With the approach of fall weather arrive two new Texas novels appropriately themed for the autumnal holiday season.
Published in September, Valley of Shadows by San Antonio author Rudy Ruiz is described by Blackstone Publishing as magic realism that mixes the traditional Western genre with Southern Gothic and horror.
The Fifth Daughter of Thorn Ranch by Fredericksburg author Julia Brewer Daily, to be published Nov. 1, brings mystery and suspense to a family that has owned its West Texas mega-ranch for generations.
Valley of Shadows
A common saying among those of Mexican heritage in South Texas is “we didn’t cross the border, the border crossed us.”
In some cases, that is literally true.
Author Rudy Ruiz took one such historical occurrence as the basis of his new novel Valley of Shadows, a prequel to his 2020 novel The Resurrection of Fulgencio Ramirez.
The Ruiz family history in the Rio Grande Valley predates meteorological records, but Ruiz recalls talk of an 1850 hurricane that caused massive flooding of the Rio Grande, changing the course of the U.S.-Mexico border that had just been drawn in 1848.
He imagined an established Mexican lawman, Solitario Cisneros, who suddenly lost his status, land and family when the river moved south of his property and he suddenly found himself a U.S. citizen.
The story connects the past to the 1950s-era Fulgencio Ramirez character who inhabits the fictional border town La Frontera but takes on the tone of a horror tale with the further exploration of a family curse that has haunted the family for generations.

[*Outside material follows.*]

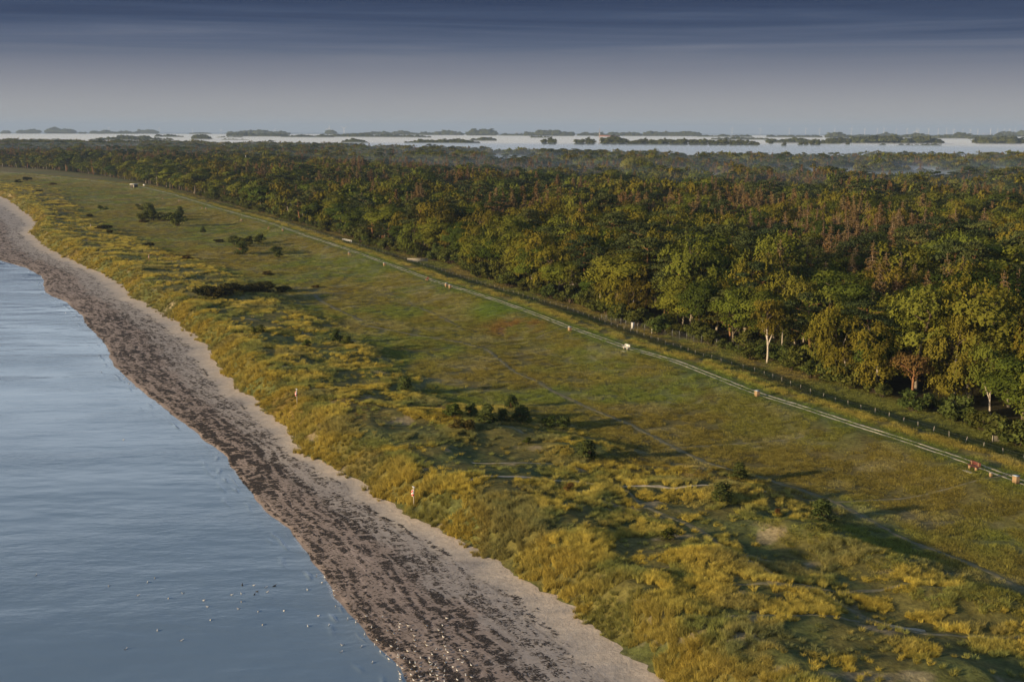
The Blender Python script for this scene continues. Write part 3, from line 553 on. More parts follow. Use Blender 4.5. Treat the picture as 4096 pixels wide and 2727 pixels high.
def make_birch(nm, h, cr, seed, dens=1., leaf=.19, m=None, bark=None, low=.25, fork=False, lumps=30, droop=.7):
    r = np.random.default_rng(seed); parts = []; tb = MB(); lean = r.normal(size=2) * h * .05
    def tr(t): return np.array([lean[0] * t * t * 2 + .012 * h * math.sin(t * 7 + seed), lean[1] * t * t * 2 + .012 * h * math.cos(t * 6 + seed), h * t])
    ts = [0, .12, .25, .4, .55, .7, .84, .95]
    tb.tube([tr(t) - np.array([0, 0, .4 if t == 0 else 0]) for t in ts[:5]], [h * .016 * (1.15 - t) for t in ts[:5]], 7)
    tb.tube([tr(t) for t in ts[4:]], [h * .016 * (1.15 - t) for t in ts[4:]], 6, 1)
    if fork:
        a = tr(.28); b = a + np.array([-.17 * h, -.05 * h, .36 * h]); tb.tube(limb(a, b, r, .05, 5), [h * .014, h * .012, h * .011, h * .009, h * .006, h * .003], 6)
        a = tr(.36); b = a + np.array([.10 * h, -.08 * h, .32 * h]); tb.tube(limb(a, b, r, .05, 5), [h * .012, h * .011, h * .009, h * .008, h * .005, h * .003], 6)
    for i in range(lumps):
        t = low + (1 - low) * (i + r.random()) / lumps; w = math.sin(math.pi * min(1, (1.02 - t) / (1 - low) * .78 + .10)) ** .8
        a = r.random() * 6.283; rr = cr * w * (.25 + .75 * math.sqrt(r.random()))
        c = tr(t) + np.array([math.cos(a) * rr, math.sin(a) * rr, 0])
        tb.tube(limb(tr(max(.12, t - .14)), c, r, .08), [h * .0055, h * .0045, h * .0035, h * .0025, h * .0012], 5, 1)
        ci = cr * (.26 + .16 * r.random()); ns = int(20 * dens); cvi = .28 + .45 * r.random()
        for s in range(ns):
            q = r.normal(size=2) * ci * .55; L = (.4 + 1.0 * r.random()) * ci * droop; k = max(4, int(5 + L * 2.2))
            zz = c[2] + ci * .55 * (1 - min(1, np.hypot(*q) / ci)) + ci * .2 * r.normal() - np.linspace(0, L, k)
            p = np.stack([c[0] + q[0] * (1 + .15 * np.linspace(0, 1, k)) + .10 * r.normal(size=k), c[1] + q[1] * (1 + .15 * np.linspace(0, 1, k)) + .10 * r.normal(size=k), zz], 1)
            nr = np.stack([np.full(k, q[0]), np.full(k, q[1]), np.full(k, .3 * ci)], 1) / ci * .8 + np.array([math.cos(a), math.sin(a), .2]) * .7 * rr / cr + r.normal(size=(k, 3)) * .32
            parts.append((leaf_quads(p, nr, leaf, .7, r), cvi + .12 * r.normal(size=k)))
    return tb.mesh(nm + '_trunk', [bark, BK['dark']], True), crown_mesh(nm + '_crown', parts, m)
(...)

The curse “has to do with what happens when you belong to a place and you don’t see borders, and suddenly powers from outside … come in and institute disorder” in creating an artificial border, he said.
The dislocation and violence that result can inflict multigenerational personal and cultural trauma, whether or not those affected are aware of the history, Ruiz said.
A request from his son challenged Ruiz to give the story a horror twist, and a family trip to West Texas provided the lonely, windswept atmosphere he needed to imagine Solitario’s situation.
“I found the desert an even more isolated, more desolate border region,” he said, adding that it was “very evocative and very inspiring,” for his novel.
The troubled history of the border regions also figures into the more horrifying aspects of Valley of Shadows, including the La Matanza massacres and the Porvenir Massacre near the town of Valentine, memorialized with a Texas Historical Commission historical marker.
Ultimately, Ruiz said he hopes to turn those horrors into triumphs, at least in his fictional world. Those massacres “inspired me to imagine a world where the unheard voices of the Native American and Mexican American communities of the time could be brought to the forefront and cast as heroes rather than only villains and victims.”
The Fifth Daughter of Thorn Ranch
When author Julia Brewer Daily moved to Texas from her lifelong home of Mississippi, she and her spouse explored the Hill Country and attractions in San Antonio before settling in Fredericksburg, where she turned her novelist’s eye to her new surroundings.

Her second novel The Fifth Daughter of Thorn Ranch “shows how enamored I am with the generational ranches here,” Daily said. At 1 million acres, its fictional ranch is even larger than the famed 850,000-acre King Ranch, which she visited during her research.
In meeting the ranch owners, Daily said she learned “to see the human element” that is sometimes lost in written accounts of Texas ranching. Her research included “interviewing people that actually lived there years ago, and up to the present,” and learning what the ranch economies are like now and how difficult it is to maintain these ranches.
The difficulties of ranch life drive the novel’s young protagonist Emma Rosales, the “fifth daughter” of the title, to consider relinquishing her heiress responsibilities when she inherits the property.
To clear her head, she plans a weeklong solo camping trip “to the outermost regions of the vast property,” anticipating “a relaxing adventure.”
However, her parents’ European vacation is interrupted by a call from their housekeeper Flora, and they learn what we already know: “Emma’s missing.” They imagine the hazards of their property, including steep cliffs and caverns “as spectacular as the Grand Canyon.”
Those caverns hide people living on the property unbeknownst to the family. Are they friends or foes? Will they help or hurt Emma, and how will she find her way back home? Her discovery reveals “an ancient web of secrets that won’t let Emma out alive without a fight,” according to a blurb promoting the book, and sets the stage for a Wild West-style adventure.
Hollywood media agents have expressed interest in the story as the basis of a streaming television series, Daily said, which could explore not only Emma’s story but those of the fourth, third, second and first daughters of Thorn Ranch. She said a woman-centric narrative of Texas ranch life would be a welcome addition to the normally male-dominated genre.
“There’s the woman owner from the first daughter all the way to the fifth daughter,” Daily said. For the moment, readers can follow Daily’s fascination with the mixed cultures of Texas through Emma’s story.
Both Valley of Shadows and The Fifth Daughter of Thorn Ranch are available through Bookshop.org or locally through The Twig Book Shop and Nowhere Bookshop.